Tuesday’s vote to expel Hiram Monserrate from the Senate is the latest development in one of the livelier constitutional debates in New York since last summer’s Senate coup. Monserrate’s attorneys filed a request for a temporary restraining order and preliminary injunction delaying his expulsion in federal court today.
Monserrate’s supporters rely on two arguments as to why the Senator’s ouster is illegal. First, they argue that his removal denies his right to due process of law, and that only his constituents can legally remove him from office (by voting him out at the next election, as New York doesn’t have a recall process).
Black’s Law Dictionary defines due process, which is guaranteed under the New York and United States constitutions, as “[t]he conduct of legal proceedings according to established rules and principles for the protection and enforcement of private rights, including notice and the right to a fair hearing before a tribunal with the power to decide the case.”

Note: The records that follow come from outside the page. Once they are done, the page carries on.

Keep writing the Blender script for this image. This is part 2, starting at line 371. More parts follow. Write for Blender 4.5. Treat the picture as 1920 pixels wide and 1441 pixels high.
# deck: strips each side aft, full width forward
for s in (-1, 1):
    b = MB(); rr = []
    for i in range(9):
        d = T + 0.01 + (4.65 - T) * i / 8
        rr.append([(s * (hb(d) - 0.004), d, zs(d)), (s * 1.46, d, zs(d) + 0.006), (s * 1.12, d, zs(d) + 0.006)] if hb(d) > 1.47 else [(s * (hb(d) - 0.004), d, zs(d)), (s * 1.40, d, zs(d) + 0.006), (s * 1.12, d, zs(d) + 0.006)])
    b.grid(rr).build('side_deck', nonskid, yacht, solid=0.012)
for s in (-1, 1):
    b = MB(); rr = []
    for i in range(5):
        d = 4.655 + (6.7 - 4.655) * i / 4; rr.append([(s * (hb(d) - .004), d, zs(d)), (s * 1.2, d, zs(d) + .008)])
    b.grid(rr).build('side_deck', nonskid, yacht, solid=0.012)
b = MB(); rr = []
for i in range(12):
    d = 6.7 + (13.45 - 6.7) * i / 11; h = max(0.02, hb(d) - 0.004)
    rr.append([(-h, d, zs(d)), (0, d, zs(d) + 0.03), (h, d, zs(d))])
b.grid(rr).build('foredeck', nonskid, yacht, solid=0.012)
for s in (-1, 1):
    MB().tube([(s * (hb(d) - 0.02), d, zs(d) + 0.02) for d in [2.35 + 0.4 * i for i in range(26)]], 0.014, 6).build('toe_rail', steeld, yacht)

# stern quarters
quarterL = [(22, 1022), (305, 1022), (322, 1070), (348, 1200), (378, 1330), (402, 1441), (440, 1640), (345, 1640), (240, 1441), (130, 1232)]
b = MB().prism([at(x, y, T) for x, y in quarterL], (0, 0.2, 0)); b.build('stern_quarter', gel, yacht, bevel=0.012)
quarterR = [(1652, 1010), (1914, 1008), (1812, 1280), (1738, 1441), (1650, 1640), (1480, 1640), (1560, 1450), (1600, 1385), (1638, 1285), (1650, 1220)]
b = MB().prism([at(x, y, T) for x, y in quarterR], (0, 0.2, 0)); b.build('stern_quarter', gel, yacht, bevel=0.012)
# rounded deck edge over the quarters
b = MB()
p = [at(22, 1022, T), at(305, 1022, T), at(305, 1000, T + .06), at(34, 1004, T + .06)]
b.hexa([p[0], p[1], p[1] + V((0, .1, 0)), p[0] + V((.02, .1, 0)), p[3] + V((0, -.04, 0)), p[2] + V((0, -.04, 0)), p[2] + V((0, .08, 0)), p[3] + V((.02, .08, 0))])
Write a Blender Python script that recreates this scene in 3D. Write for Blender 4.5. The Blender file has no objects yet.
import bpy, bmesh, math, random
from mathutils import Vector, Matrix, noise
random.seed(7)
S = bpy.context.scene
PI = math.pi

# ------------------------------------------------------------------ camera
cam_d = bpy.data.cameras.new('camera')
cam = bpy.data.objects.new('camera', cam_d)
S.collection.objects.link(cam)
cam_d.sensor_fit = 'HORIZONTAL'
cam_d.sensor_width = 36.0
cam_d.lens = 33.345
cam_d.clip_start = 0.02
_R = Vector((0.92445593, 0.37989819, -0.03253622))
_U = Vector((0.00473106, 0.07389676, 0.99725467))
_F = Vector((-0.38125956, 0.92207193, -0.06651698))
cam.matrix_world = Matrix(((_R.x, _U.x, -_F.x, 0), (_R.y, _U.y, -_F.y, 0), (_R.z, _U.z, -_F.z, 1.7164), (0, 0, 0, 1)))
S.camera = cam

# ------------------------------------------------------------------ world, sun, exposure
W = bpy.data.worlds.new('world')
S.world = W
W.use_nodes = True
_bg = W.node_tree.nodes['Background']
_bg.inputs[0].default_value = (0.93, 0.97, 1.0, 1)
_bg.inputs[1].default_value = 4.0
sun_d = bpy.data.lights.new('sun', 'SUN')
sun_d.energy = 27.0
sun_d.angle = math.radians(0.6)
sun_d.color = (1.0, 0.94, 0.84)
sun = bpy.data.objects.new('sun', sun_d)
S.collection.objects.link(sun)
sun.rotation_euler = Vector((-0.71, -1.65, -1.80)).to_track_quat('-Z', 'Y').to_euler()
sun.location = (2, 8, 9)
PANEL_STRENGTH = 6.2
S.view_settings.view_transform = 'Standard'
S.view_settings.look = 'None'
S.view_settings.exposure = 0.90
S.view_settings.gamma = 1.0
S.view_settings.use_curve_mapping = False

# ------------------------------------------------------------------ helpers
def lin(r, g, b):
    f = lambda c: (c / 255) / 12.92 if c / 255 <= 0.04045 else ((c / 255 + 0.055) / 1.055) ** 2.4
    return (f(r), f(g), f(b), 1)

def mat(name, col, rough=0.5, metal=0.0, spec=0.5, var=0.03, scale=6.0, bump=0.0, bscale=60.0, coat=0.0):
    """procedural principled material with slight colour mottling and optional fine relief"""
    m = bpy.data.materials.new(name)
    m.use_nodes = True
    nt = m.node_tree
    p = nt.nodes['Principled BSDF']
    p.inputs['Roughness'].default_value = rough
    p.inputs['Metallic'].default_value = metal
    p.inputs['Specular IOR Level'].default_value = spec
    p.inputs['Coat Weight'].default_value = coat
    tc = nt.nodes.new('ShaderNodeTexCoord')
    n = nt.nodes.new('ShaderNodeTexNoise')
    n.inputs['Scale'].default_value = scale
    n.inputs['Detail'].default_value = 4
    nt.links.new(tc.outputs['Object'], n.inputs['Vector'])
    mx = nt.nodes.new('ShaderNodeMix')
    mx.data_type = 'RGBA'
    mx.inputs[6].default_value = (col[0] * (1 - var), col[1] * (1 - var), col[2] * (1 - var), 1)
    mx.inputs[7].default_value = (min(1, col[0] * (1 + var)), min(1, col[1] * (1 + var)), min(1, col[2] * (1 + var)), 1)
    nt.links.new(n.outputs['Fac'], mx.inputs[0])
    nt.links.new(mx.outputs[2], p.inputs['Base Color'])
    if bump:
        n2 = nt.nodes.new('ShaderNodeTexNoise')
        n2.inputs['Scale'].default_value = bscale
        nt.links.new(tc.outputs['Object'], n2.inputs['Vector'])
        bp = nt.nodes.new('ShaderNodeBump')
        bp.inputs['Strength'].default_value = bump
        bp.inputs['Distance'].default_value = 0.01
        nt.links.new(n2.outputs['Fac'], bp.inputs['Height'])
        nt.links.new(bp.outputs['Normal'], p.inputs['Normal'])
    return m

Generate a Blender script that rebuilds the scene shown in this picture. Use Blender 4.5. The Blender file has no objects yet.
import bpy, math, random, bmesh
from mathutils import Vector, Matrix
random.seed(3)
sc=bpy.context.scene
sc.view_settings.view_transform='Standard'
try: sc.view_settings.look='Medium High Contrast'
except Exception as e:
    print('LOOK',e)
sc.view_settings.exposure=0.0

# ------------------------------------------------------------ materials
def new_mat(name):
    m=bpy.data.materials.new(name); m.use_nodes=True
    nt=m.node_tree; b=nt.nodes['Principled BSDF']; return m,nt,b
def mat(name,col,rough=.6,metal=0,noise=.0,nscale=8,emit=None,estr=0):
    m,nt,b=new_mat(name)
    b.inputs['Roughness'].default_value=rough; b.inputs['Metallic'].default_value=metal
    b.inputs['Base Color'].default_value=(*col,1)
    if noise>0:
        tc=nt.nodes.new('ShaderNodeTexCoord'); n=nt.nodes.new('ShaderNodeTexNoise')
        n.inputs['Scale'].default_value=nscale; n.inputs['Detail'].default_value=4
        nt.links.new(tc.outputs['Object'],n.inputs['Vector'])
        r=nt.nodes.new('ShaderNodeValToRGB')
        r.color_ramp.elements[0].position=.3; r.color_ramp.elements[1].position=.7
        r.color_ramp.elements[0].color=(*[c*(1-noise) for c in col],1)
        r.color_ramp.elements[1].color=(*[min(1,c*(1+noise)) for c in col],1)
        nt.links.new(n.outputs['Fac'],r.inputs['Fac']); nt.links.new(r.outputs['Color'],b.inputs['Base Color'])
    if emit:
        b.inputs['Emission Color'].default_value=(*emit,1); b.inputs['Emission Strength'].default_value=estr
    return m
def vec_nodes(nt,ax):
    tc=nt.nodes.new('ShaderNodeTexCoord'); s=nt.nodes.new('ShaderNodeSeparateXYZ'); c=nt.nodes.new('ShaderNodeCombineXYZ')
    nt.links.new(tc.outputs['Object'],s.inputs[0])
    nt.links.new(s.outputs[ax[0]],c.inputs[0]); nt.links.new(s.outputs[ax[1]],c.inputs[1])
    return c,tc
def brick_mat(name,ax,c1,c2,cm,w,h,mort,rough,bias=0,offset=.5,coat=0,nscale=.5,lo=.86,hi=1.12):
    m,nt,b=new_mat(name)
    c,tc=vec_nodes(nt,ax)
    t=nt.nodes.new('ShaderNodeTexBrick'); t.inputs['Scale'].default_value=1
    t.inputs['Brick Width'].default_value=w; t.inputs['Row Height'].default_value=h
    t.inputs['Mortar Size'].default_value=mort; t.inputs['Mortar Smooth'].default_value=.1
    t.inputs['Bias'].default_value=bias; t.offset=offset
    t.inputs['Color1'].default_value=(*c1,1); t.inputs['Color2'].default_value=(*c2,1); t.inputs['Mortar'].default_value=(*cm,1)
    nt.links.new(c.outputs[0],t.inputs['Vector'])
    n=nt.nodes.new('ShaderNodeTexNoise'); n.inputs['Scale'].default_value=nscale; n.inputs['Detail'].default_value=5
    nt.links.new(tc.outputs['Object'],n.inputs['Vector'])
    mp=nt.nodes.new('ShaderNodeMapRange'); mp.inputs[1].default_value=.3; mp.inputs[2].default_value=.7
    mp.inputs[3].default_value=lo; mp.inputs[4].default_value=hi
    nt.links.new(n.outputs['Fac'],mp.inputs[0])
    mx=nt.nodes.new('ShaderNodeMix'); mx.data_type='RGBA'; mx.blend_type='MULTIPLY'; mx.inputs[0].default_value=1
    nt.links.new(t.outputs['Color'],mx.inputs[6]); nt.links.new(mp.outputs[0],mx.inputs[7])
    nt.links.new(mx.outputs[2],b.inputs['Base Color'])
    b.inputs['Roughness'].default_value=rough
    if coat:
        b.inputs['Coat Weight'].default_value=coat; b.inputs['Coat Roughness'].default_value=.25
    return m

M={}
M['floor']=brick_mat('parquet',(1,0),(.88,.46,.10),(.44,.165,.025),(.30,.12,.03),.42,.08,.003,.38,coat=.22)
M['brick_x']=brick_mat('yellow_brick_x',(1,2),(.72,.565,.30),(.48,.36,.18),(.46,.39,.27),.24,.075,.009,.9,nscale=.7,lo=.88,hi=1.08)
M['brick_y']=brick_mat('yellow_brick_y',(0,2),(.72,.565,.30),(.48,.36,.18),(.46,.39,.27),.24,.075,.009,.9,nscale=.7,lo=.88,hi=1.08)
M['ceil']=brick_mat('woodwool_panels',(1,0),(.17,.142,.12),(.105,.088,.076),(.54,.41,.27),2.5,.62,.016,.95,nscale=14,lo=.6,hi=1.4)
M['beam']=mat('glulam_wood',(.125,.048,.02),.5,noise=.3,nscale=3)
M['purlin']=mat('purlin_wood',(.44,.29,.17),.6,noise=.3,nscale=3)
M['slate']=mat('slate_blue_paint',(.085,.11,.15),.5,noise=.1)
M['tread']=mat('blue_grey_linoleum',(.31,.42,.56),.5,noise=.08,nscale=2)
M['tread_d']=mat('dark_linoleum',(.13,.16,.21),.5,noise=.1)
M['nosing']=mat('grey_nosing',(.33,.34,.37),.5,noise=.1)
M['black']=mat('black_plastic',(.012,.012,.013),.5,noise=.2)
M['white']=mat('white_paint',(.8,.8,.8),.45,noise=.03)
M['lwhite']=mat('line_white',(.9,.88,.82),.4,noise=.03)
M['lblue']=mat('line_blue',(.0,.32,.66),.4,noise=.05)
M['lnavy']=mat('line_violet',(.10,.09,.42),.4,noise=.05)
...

Others argue that the ‘rules and principles’ in question here are codified in a section of legislative law that grants the Senate the authority to decide the case. This section reads: “Each house has the power to expel any of its members, after the report of a committee to inquire into the charges against him shall have been made.” As followers of the Monserrate saga know, the Senate did, in fact, convene a committee to inquire into the charges against the Senator, and Tuesday’s vote conforms to the recommendations made in the committee’s final report.
The second argument against expulsion made by Monserrate’s attorney is that the Senate lacks the constitutional authority to expel a member. The attorney, Normal Siegel, argues that given that New York’s colonial charter granted the legislature the right to expel its members, when the state constitution was changed in 1821 to remove a clause stipulating that the state legislature would “do business in a like manner as the assemblies of the colony of New York,” it deliberately disallowed expulsion.
At least six members of the legislature have been expelled since 1821, including five Assemblymen accused of disloyalty on account of their affiliation with the Socialist Party in 1920. That hasn’t settled the debate over constitutional authority to expel, however. In 1987, an Assembly committee considered whether it had the authority to expel an Assemblywoman who was guilty of payroll fraud. In what is commonly known as the Lipschutz Report, the committee held the same view as Monserrate’s attorney that expulsion is not permissible in the absence of explicit constitutional authority. The Monserrate Committee disagrees, obviously, citing an 1874 legal scholar’s opinion that, “[i]n the states of Massachusetts, New Hampshire, New York, and North Carolina there being no constitutional provision on this subject, the power to expel exists as a necessary incident to every legislative body and may be exercised at the discretion of the assembly and in the normal way of proceeding.”
At the end of the day, it will be up to a judge to sort this out. Let’s just hope that the now nearly dead-even partisan split in the Senate doesn’t precipitate another thorny legal fight over legislative procedure.